Production designer Daniel T. Dorrance needed to create two contrasting worlds: Eagle Clan, Noa’s home, a paradise-like village filled with greenery and peace. Plus, the production called for a harsher metallic world for Proxiumus Caesar, the ape who has kidnapped Noa’s mother and friends. “Nature takes over after a certain point, so how green would it be? What would a skyscraper look like? And I still wanted to give the audience something to recognize,” says Dorrance as he imagined a post-apocalyptic world.
Dorrance found an ideal location in New South Wales, Australia for Eagle Clan. He found a place that had an escarpment with a canyon wall behind it. Dorrance built a power tower and Eagle’s nest from wood and filled it with green and brown to create Eagle Clan’s paradise village setting.
Once the village comes under attack from a group of apes, Noa is forced to leave the safe space of his village and go in search of his family. All his life, he’s told not to enter a tunnel, it’s called the “Forbidden Zone,” but now, with his father dead and his family in need of rescuing he had to break all the rules. As he travels on horseback, he sees a city in ruins. Dorrance built a lot of the abandoned city sets, but then Weta FX stepped in, adding set extensions and scale to the background.

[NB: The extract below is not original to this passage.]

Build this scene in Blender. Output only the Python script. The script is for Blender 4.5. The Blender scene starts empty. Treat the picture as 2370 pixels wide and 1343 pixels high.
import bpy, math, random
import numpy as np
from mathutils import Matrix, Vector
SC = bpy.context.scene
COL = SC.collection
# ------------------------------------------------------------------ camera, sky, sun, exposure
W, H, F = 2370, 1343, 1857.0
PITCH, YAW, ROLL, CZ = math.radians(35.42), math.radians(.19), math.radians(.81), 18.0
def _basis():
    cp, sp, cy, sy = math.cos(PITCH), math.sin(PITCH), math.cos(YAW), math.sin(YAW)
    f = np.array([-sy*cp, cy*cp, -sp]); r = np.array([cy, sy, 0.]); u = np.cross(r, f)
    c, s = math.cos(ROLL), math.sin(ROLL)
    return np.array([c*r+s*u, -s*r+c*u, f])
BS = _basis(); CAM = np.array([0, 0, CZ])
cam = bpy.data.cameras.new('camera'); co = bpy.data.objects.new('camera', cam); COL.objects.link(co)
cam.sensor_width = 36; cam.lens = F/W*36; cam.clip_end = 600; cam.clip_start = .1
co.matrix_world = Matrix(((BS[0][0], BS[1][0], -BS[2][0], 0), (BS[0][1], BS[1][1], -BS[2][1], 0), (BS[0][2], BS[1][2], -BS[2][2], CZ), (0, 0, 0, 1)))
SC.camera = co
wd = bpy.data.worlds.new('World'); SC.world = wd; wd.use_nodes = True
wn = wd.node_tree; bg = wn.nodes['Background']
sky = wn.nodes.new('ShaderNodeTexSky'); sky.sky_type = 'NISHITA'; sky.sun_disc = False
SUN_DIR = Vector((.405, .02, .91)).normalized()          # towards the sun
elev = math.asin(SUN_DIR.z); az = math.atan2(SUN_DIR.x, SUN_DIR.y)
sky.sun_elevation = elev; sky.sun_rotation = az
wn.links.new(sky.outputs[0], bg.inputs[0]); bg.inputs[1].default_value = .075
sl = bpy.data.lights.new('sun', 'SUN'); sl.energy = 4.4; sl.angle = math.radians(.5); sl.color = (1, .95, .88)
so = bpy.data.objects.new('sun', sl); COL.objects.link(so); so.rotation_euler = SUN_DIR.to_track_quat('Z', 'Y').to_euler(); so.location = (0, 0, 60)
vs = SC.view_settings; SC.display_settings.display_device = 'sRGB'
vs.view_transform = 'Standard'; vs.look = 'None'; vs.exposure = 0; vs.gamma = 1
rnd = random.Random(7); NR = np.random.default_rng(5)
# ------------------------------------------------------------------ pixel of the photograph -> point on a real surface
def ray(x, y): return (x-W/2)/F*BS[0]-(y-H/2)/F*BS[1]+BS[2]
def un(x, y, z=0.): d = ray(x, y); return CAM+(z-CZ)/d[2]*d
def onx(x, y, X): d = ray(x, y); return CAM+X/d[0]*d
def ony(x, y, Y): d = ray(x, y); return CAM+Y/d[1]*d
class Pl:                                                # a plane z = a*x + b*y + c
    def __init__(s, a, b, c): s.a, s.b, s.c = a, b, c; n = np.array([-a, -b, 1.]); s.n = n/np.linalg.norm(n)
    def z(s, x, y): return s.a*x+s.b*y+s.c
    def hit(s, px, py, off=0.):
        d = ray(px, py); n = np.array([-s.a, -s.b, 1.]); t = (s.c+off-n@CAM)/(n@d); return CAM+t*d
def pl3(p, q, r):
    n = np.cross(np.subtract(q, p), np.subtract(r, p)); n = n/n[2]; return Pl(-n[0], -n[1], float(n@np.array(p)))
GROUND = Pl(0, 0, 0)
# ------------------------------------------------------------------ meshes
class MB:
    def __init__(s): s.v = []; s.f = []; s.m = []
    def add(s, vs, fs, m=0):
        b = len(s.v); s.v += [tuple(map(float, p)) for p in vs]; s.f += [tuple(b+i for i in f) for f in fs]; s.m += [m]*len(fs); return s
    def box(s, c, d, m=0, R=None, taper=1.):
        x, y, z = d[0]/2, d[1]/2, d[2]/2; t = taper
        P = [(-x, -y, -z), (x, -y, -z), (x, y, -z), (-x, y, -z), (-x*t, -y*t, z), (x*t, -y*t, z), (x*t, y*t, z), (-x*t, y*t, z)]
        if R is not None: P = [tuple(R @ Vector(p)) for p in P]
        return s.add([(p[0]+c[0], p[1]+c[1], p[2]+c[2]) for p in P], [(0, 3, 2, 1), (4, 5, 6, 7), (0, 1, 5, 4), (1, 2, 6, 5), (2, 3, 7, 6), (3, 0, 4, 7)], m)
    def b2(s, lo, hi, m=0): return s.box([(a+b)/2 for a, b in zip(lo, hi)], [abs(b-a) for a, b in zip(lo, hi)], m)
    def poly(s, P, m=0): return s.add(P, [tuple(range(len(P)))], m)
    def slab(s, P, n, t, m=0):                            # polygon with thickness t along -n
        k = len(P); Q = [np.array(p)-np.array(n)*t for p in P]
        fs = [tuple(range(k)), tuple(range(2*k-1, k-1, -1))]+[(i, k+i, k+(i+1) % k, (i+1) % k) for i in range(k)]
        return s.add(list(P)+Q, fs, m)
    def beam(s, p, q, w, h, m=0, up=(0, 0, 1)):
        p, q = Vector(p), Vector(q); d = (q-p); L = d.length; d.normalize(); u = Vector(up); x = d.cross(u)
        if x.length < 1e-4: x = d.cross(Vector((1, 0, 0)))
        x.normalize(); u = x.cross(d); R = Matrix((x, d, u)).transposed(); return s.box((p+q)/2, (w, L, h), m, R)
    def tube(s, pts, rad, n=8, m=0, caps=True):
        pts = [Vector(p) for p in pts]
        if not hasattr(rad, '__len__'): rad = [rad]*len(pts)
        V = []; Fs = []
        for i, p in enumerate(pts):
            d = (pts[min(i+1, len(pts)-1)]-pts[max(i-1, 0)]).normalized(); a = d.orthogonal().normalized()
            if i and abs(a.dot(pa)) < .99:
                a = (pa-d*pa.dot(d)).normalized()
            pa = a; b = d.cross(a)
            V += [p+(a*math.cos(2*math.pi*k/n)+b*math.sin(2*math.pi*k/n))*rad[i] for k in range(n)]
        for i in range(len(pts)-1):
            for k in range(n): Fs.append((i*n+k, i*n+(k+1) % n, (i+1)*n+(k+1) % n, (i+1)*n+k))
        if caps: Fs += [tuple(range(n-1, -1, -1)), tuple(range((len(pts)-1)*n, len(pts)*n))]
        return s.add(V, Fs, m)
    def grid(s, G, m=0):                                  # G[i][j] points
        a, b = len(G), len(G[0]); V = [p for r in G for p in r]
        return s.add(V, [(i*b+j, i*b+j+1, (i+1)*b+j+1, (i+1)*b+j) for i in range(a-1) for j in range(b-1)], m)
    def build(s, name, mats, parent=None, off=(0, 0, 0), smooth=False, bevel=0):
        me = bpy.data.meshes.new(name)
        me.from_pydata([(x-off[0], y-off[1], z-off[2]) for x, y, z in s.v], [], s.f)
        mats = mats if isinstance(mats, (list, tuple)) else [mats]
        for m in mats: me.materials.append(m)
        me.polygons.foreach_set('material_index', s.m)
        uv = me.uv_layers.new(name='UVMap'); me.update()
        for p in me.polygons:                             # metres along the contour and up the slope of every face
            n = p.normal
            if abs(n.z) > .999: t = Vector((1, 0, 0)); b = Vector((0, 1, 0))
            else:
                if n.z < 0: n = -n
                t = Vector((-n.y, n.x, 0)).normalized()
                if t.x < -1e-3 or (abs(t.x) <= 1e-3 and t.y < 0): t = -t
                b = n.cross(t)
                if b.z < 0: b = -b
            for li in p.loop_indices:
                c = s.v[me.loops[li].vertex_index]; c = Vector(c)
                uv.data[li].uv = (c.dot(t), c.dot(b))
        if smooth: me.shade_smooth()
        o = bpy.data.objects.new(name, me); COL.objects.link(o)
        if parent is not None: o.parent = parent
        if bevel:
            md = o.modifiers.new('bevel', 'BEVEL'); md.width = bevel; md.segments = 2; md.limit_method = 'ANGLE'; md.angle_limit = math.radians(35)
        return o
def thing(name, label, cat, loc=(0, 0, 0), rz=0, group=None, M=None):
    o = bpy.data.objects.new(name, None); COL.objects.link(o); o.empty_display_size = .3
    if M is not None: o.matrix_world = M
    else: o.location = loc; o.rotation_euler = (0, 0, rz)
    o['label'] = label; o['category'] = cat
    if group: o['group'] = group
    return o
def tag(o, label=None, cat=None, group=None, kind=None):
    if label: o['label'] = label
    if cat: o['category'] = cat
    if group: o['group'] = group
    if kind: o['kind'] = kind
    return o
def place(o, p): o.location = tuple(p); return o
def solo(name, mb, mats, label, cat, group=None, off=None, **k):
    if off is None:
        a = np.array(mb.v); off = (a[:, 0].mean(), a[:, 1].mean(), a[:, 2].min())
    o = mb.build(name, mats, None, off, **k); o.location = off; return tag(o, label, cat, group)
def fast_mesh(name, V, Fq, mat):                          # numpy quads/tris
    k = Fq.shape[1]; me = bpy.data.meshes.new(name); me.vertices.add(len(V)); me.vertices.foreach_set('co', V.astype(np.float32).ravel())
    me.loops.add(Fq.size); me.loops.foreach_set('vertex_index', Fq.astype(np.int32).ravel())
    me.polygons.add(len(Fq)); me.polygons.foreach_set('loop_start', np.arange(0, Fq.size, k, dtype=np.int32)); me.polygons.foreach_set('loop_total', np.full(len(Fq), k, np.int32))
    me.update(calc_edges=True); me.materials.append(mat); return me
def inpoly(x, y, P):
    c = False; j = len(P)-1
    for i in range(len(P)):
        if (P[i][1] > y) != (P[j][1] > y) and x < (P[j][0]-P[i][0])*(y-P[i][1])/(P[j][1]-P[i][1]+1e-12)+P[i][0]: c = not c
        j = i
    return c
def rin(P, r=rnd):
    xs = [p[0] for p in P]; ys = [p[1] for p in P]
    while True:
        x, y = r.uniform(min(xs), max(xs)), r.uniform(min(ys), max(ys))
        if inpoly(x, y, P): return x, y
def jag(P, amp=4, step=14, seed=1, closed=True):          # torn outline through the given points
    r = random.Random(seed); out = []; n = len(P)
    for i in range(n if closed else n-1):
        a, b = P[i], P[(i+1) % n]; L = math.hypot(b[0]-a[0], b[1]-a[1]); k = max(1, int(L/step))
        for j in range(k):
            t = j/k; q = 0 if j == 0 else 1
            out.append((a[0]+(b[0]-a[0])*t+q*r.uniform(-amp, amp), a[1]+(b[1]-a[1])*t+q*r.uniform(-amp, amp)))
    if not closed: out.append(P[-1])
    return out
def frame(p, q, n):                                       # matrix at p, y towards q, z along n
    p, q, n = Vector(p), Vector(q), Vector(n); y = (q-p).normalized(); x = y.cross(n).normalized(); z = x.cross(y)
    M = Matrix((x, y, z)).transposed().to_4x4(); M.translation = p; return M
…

From there Noa journeys onwards to Proximus Caesar’s kingdom. The seaside setting was a callback to the original “Planet of the Apes.”
The kingdom is next to an abandoned military base, a vault that Proximus believes is filled with technology left behind by humans and holds the answer to the future – if only he can get inside.
Proximus Caesar’s kingdom is metal-themed, and his castle is a beached freight ship. Dorrance built the beached freight ship which sits near the water and was the size of a football field by length and width. “I built all the elements they interact with so that they come out of the side of the ship. I built 80 feet of the ship with the portal and big ramp coming down, so you could pan around and see the exterior of the bunker. I built the doorway and the concrete elements as you make your way around,” Dorrance explains, adding that it took 20 weeks to build. “It was a massive scale set.”
Director Wes Ball wanted there to be as much in-camera filming as possible, so Dorrance made sure the environments were real since there was heavy CG to transform the actors.
Dorrance adds, “The ship had sharp ends, shards, and rusty metals. You even see it on the rusty metals, the costumes and the armor. The idea was the apes took the ship apart and are using it for weapons, and built the levee from that metal.”
In contrast to Eagle Clan, this world was rusty red and harsh. “There was nothing soft about it. Wes likes to say, ‘This is the Bronze age,” says Dorrance.